Leopoldo Bloom comía con entrega órganos internos de bestias y aves. Le gustaba la sopa de menudillos, las mollejas de ternera, el corazón relleno y asado, los filetes de hígado fritos y las huevas de bacalao. Pero más que nada, le gustaba el riñón de cordero asado, que impartía a su paladar un fino saborcillo a orina. James Joyce nos presenta de este modo al protagonista de su Ulises, artefacto literario que transcurre en un fatídico y extraordinario dieciséis de Junio de 1904. Pero desde mucho antes de 1922, año en que Joyce decide ofrecernos su obra, literatura y gastronomía han ido de la mano. Desde las viejas cantigas en las que el receloso amante solicita con evidente impotencia verme necesitado de alimentar mi espíritu con pan y cuartillo de vino, pues a falta de los frutos del amor, confortadme con buenos condimentos, la escritura ha estrechado sus brazos al buen yantar o la gastronomía ha abierto su corazón a la literatura, vaya usted a saber, si es antes el huevo o la gallina, la ignorancia humana o la crucifixión. No podría ser de otra manera, pues la literatura no refleja más que ese ansia de toda condición humana por comer caliente y entregarse a los ardores del amor de alcoba. ¿Cómo escapar al alimento, si la falta de comida consume al hombre desde mucho antes que supiera sentarse y dejar constancia de su hambre por escrito?
Del siglo XV para acá, hay una tribu de escritores en lengua inglesa, francesa, italiana, alemana o rusa en cuyas obras se olfatea la gastronomía, breve o extensamente, abarcando desde la ficción al ensayo, del juicio culinario inteligente a la narración histórica o el pensamiento filosófico: Chaucer, Andrew Marvell, John Milton, Shakespeare, Swift, Ben Jonson, Henry Fielding, Samuel Johnson, Sir Walter Scott, William Thackeray, Charles Dickens, John Donne, Herman Melville, D.H. Lawrence, William Blake, Vladimir Nabokov, Roald Dahl, Thomas Pynchon, M.F.K. Fisher, Alan Davidson o Charles Lamb.
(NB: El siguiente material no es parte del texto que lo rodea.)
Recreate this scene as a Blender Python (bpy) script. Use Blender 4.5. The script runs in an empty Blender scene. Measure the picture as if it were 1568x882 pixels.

¡Quietos parados! Un inciso. Efectivamente, desdichadas listas, pensaréis, de qué sirven estas citas de libros, tantos autores y esta murga de referencias de ejemplares que, si algún inquieto pretende comprar se las verá y deseará con un librero que poco más hará que mamporrear en un teclado. ¡Desdichados! Qué más da. Si sirve para que en uno sólo de vosotros despierte a su monstruo, lector voraz y despiadado, entonces, sólo en ese momento mi misión divina se habrá cumplido. Y os engancharéis a esa puñeta de apagar la luz a las tantas de la madrugada.